Il suffit donc pour que le sauveteur préserve la légitimité de son beau projet, qu'il découvre les lois de cet « environnement extrême » et qu'il sache le maîtriser en leur obéissant. En le fréquentant au quotidien, en échangeant avec lui, en cherchant à le comprendre, il apprendra progressivement à le respecter et à composer avec lui pour mener à bien son projet. »

A la réflexion, cette approche sur la maîtrise d'un environnement extrême serait parfaite si elle attribuait à l'homme un pouvoir qui pourrait également s'exercer autrement que par le calcul et la détermination de lois physiques et que seul le poète peut exprimer.

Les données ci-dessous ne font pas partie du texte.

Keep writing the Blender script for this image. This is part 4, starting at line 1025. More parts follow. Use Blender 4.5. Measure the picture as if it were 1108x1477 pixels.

Il suffit simplement pour cela de reprendre l'analyse du philosophe en remplaçant «calculer" par "apprivoiser". Apprivoiser au sens que lui donne le renard dans sa réponse au petit prince de Saint Exupéry, c'est à dire "Créer des liens". A force de rencontrer, de découvrir, de débattre, d'échanger, de côtoyer l'équipage, les experts, les patrons, la mer, le vent, les courants, les machines rebelles, les médias, les inspecteurs, ..... se créent des liens entre le sauveteur et cet environnement extrême qui font naturellement tomber les obstacles à son projet, sans vraiment que l'on sache pourquoi. C'est peut être cela que Nelson appelle « la chance » ou « le hasard » : un subtil dosage de raison et de passion sans laquelle la vie aurait beaucoup moins de sel.